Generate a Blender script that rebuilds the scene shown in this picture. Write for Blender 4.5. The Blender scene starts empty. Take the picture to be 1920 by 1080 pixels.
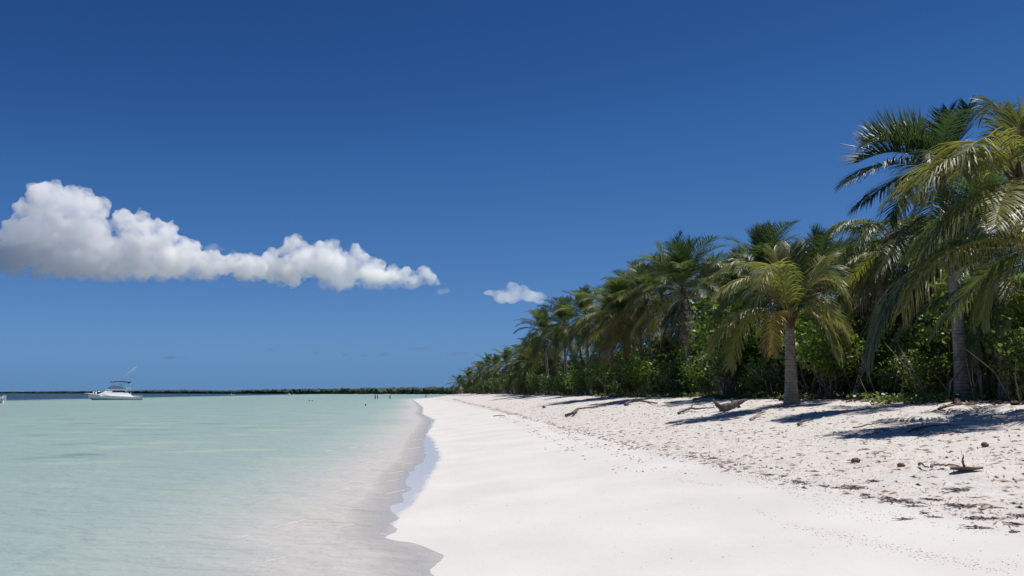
import bpy, math, random
import numpy as np
from mathutils import Vector, Matrix, noise as mnoise

# ------------------------------------------------------------------ camera, sky, sun, exposure
scene = bpy.context.scene
COL = scene.collection
PI = math.pi
F = 1663.0                      # focal length in pixels of a 1920 px wide picture
EYE = 1.75                      # eye height above the water
PITCH = math.atan(197.0 / F)    # the horizon lies 197 px below the middle

cam = bpy.data.cameras.new("camera")
cam_ob = bpy.data.objects.new("camera", cam)
COL.objects.link(cam_ob)
cam.sensor_width = 36.0
cam.lens = 36.0 * F / 1920.0
cam.clip_start = 0.05
cam.clip_end = 120000.0
cam_ob.location = (0, 0, EYE)
cam_ob.rotation_euler = (PI / 2 + PITCH, 0, 0)
scene.camera = cam_ob

SUN_AZ = math.radians(65)       # clockwise from the viewing direction
SUN_EL = math.radians(68)
world = bpy.data.worlds.new("World")
scene.world = world
world.use_nodes = True
wn = world.node_tree
wn.nodes.clear()
sky_t = wn.nodes.new("ShaderNodeTexSky")
sky_t.sky_type = 'NISHITA'
sky_t.sun_disc = False
sky_t.sun_elevation = SUN_EL
sky_t.sun_rotation = SUN_AZ
sky_t.altitude = 8000.0         # deep clear tropical blue
sky_t.air_density = 1.0
sky_t.dust_density = 0.0
sky_t.ozone_density = 1.0
SKY_STRENGTH = 0.1
w_scale = wn.nodes.new("ShaderNodeVectorMath"); w_scale.operation = 'SCALE'; w_scale.inputs[3].default_value = SKY_STRENGTH
w_curve = wn.nodes.new("ShaderNodeRGBCurve")     # the camera's saturated response to the blue
for ch, pts_ in enumerate([[(0, 0), (.067, .0203), (.094, .0395), (.151, .078), (.25, .119), (.456, .118), (1, .118)],
                           [(0, 0), (.115, .0782), (.16, .133), (.254, .203), (.40, .267), (.639, .252), (1, .25)],
                           [(0, 0), (.234, .258), (.316, .371), (.464, .468), (.64, .525), (.798, .475), (1, .46)]]):
    cu = w_curve.mapping.curves[ch]
    for i_, p_ in enumerate(pts_):
        if i_ == 0: cu.points[0].location = p_
        elif i_ == len(pts_) - 1: cu.points[-1].location = p_
        else: cu.points.new(*p_)
w_curve.mapping.extend = 'HORIZONTAL'
w_curve.mapping.update()
w_back = wn.nodes.new("ShaderNodeVectorMath"); w_back.operation = 'SCALE'; w_back.inputs[3].default_value = 1.0 / SKY_STRENGTH
w_bg = wn.nodes.new("ShaderNodeBackground")
w_bg.inputs["Strength"].default_value = SKY_STRENGTH
w_out = wn.nodes.new("ShaderNodeOutputWorld")
wn.links.new(sky_t.outputs[0], w_scale.inputs[0])
wn.links.new(w_scale.outputs[0], w_curve.inputs["Color"])
wn.links.new(w_curve.outputs[0], w_back.inputs[0])
wn.links.new(w_back.outputs[0], w_bg.inputs["Color"])
wn.links.new(w_bg.outputs[0], w_out.inputs["Surface"])

sun = bpy.data.lights.new("sun", 'SUN')
sun.energy = 5.0
sun.angle = math.radians(0.53)
sun.color = (1.0, 0.955, 0.89)
sun_ob = bpy.data.objects.new("sun", sun)
COL.objects.link(sun_ob)
SUN_DIR = Vector((math.cos(SUN_EL) * math.sin(SUN_AZ), math.cos(SUN_EL) * math.cos(SUN_AZ), math.sin(SUN_EL)))
sun_ob.rotation_euler = SUN_DIR.to_track_quat('Z', 'Y').to_euler()
sun_ob.location = (30, 30, 60)

scene.view_settings.view_transform = 'Standard'
scene.view_settings.look = 'None'
scene.view_settings.exposure = 0.0
scene.view_settings.gamma = 1.0
scene.view_settings.use_curve_mapping = False
scene.render.engine = 'CYCLES'
cy = scene.cycles
cy.max_bounces = 24
cy.diffuse_bounces = 4
cy.glossy_bounces = 3
cy.transmission_bounces = 6
cy.transparent_max_bounces = 16
cy.volume_bounces = 24
cy.use_denoising = True
cy.caustics_reflective = False
cy.caustics_refractive = False
cy.sample_clamp_indirect = 6.0

rng = random.Random(7)
nrg = np.random.default_rng(7)


# ------------------------------------------------------------------ helpers
def at(u, v, Y):
    """World point at distance Y that the photograph shows at pixel (u, v)."""
    c, s = math.cos(PITCH), math.sin(PITCH)
    dx, dy, dz = u - 960.0, F * c - (540.0 - v) * s, F * s + (540.0 - v) * c
    return Vector((dx / dy * Y, Y, EYE + dz / dy * Y))


def link(o, parent=None):
    COL.objects.link(o)
    if parent is not None:
        o.parent = parent
    return o


def tag(o, label=None, cat=None, group=None, kind=None):
    if label: o["label"] = label
    if cat: o["category"] = cat
    if group: o["group"] = group
    if kind: o["kind"] = kind
    return o


def empty(name, loc, rz=0.0):
    o = bpy.data.objects.new(name, None)
    o.empty_display_size = 0.2
    o.location = loc
    o.rotation_euler = (0, 0, rz)
    return link(o)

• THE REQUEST
Reproduce only the lines from the beginning of the data through the line that contains "scene.camera = cam_ob", both included, and please drop the pictures.

• REPLY
Generate a Blender script that rebuilds the scene shown in this picture. Write for Blender 4.5. The Blender scene starts empty. Take the picture to be 1920 by 1080 pixels.
import bpy, math, random
import numpy as np
from mathutils import Vector, Matrix, noise as mnoise

# ------------------------------------------------------------------ camera, sky, sun, exposure
scene = bpy.context.scene
COL = scene.collection
PI = math.pi
F = 1663.0                      # focal length in pixels of a 1920 px wide picture
EYE = 1.75                      # eye height above the water
PITCH = math.atan(197.0 / F)    # the horizon lies 197 px below the middle

cam = bpy.data.cameras.new("camera")
cam_ob = bpy.data.objects.new("camera", cam)
COL.objects.link(cam_ob)
cam.sensor_width = 36.0
cam.lens = 36.0 * F / 1920.0
cam.clip_start = 0.05
cam.clip_end = 120000.0
cam_ob.location = (0, 0, EYE)
cam_ob.rotation_euler = (PI / 2 + PITCH, 0, 0)
scene.camera = cam_ob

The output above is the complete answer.